-- EXERCISE TASK --
What number of lines in the material contain the word "Blender"? Give that number alone.

-- TASK MATERIAL --
○ ○ ○ ○
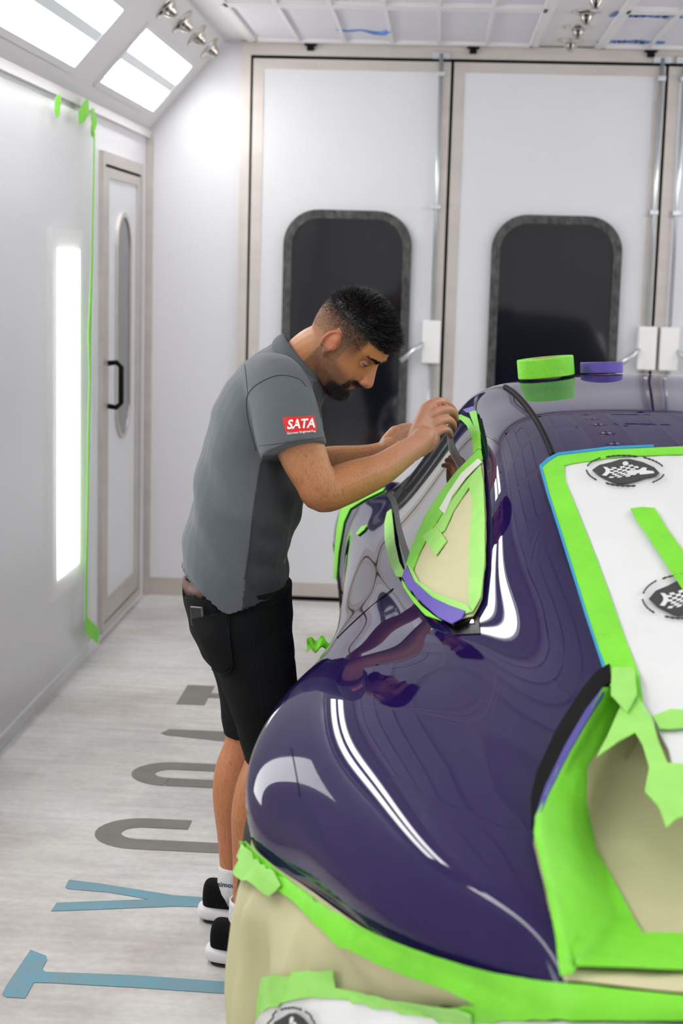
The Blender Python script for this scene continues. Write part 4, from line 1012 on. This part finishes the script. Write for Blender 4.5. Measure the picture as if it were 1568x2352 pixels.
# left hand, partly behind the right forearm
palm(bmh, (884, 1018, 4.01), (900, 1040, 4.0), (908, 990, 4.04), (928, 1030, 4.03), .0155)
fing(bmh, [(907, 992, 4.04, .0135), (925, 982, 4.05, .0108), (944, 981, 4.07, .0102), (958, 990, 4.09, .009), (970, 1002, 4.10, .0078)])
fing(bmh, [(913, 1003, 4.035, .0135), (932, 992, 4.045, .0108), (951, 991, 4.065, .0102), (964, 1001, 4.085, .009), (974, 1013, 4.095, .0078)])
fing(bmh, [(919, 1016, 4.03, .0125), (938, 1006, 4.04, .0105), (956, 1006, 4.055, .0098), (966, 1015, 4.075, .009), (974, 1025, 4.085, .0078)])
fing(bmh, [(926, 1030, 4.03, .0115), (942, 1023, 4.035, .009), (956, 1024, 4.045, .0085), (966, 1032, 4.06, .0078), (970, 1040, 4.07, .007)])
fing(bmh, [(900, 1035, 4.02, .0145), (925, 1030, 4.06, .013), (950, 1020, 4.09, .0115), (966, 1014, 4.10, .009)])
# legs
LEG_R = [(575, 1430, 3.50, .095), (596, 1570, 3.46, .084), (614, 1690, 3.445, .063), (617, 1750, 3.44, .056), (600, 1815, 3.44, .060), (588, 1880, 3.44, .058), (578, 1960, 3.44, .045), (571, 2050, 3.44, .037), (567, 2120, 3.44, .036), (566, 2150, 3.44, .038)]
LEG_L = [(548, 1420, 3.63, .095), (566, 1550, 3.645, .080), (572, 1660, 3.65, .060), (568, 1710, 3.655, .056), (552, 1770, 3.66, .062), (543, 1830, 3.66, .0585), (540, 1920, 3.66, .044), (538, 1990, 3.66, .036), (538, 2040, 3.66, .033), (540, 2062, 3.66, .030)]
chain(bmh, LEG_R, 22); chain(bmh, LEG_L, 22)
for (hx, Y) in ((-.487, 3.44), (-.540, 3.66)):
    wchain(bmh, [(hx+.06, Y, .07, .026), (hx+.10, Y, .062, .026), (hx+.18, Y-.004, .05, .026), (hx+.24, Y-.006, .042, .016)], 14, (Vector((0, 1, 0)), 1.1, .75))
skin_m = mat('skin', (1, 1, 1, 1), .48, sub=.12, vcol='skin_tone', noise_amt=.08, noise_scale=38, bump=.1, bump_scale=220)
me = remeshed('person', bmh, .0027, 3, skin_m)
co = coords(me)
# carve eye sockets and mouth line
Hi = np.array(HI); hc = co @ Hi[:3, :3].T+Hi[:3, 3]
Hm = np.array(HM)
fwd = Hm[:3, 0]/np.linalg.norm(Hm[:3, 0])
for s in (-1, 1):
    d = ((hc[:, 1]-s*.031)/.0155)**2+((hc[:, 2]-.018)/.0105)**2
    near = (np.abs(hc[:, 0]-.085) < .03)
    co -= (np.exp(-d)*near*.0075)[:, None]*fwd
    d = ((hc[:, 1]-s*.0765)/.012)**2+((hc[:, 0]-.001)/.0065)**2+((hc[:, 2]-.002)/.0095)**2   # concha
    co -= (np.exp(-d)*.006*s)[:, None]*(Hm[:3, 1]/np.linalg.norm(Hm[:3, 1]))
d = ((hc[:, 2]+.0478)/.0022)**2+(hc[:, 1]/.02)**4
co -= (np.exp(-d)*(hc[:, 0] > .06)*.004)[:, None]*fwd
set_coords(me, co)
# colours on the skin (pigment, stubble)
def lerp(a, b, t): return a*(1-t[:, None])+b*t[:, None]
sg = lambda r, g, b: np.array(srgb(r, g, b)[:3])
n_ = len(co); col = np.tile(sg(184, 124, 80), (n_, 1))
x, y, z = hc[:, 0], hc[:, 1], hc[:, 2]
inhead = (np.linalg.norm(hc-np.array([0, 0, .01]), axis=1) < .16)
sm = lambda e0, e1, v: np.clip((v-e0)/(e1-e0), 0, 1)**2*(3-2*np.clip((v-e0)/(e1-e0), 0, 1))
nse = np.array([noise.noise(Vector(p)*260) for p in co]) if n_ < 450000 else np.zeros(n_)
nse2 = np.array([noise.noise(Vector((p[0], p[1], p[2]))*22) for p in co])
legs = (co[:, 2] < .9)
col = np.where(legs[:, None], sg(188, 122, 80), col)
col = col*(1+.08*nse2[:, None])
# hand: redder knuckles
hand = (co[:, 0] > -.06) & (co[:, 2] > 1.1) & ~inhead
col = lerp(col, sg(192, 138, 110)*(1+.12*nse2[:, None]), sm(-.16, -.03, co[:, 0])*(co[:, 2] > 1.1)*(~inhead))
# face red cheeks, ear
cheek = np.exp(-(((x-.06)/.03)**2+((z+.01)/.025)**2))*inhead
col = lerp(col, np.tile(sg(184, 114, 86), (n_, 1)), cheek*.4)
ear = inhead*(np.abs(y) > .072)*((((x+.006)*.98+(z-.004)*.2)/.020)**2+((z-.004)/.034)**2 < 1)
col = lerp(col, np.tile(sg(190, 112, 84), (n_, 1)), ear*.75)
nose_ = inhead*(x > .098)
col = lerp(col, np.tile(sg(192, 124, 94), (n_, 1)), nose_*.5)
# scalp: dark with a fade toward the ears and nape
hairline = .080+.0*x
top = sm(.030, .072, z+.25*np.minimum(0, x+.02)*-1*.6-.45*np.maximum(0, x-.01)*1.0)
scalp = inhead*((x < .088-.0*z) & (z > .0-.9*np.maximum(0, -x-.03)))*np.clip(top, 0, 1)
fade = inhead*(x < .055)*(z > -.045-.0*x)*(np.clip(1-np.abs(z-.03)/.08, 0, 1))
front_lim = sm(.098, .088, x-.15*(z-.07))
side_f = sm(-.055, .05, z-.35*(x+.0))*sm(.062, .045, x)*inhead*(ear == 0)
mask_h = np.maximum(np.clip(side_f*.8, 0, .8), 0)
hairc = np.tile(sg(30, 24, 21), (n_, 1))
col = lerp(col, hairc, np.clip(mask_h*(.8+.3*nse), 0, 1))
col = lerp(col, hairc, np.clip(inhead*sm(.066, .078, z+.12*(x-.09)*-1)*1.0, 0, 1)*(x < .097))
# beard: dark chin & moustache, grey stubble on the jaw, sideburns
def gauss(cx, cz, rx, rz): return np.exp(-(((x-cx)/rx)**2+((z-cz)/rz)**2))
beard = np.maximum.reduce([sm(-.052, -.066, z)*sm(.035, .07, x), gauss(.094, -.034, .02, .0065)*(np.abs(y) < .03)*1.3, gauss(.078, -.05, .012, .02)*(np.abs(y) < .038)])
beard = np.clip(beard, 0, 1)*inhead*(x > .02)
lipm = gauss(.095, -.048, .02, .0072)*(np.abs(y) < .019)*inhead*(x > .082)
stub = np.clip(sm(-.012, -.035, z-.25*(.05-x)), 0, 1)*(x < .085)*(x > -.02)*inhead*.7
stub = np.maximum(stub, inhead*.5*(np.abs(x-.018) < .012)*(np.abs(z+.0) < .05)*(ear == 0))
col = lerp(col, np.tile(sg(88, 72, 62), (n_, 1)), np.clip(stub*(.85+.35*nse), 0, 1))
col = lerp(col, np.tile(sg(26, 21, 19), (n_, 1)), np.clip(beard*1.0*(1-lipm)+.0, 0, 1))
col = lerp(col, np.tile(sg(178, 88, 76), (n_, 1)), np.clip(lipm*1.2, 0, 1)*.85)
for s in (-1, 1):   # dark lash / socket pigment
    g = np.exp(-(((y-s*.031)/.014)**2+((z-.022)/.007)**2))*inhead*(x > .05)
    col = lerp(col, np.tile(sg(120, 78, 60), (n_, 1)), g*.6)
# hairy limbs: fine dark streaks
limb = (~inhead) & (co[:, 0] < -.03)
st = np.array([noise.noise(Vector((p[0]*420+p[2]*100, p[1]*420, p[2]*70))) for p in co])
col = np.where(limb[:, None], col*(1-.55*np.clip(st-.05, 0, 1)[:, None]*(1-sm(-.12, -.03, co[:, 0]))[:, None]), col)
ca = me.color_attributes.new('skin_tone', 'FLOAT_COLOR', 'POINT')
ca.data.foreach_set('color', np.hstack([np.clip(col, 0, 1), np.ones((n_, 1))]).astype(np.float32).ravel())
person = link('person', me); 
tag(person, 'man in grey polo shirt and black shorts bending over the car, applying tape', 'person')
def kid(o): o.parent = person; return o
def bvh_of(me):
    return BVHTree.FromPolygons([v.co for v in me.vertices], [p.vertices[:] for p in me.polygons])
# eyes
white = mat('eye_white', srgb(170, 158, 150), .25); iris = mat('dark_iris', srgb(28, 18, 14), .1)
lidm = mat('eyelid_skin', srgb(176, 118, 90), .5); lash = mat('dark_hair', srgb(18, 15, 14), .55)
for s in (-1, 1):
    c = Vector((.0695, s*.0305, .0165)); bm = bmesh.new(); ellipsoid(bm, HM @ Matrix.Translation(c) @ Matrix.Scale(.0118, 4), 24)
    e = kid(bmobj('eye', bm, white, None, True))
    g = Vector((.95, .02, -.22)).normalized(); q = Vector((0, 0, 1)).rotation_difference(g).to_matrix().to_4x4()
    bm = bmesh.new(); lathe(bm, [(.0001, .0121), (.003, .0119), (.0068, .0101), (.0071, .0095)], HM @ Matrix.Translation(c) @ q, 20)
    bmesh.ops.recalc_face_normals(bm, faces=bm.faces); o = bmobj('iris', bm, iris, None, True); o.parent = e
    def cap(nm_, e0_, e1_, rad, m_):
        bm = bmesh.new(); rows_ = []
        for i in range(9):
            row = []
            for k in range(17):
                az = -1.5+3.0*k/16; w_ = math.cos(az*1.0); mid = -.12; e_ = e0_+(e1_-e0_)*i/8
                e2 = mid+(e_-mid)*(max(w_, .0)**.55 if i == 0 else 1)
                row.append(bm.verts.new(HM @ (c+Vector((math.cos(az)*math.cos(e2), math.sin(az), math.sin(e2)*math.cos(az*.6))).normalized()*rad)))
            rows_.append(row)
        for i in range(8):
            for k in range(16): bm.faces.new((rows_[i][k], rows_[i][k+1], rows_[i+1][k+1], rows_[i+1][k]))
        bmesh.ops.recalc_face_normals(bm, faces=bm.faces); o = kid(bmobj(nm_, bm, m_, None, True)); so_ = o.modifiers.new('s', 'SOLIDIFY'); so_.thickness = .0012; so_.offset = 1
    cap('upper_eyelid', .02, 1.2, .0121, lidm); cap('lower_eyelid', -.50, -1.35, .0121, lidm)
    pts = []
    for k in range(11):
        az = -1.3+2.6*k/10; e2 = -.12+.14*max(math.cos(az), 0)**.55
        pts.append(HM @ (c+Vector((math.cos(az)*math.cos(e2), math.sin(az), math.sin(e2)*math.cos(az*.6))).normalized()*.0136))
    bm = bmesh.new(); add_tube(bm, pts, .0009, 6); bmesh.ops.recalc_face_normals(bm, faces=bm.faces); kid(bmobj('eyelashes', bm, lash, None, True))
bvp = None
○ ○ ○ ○
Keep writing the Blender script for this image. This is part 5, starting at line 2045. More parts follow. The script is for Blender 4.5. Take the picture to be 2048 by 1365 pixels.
○ ○ ○ ○
-- WRITTEN ANSWER --
2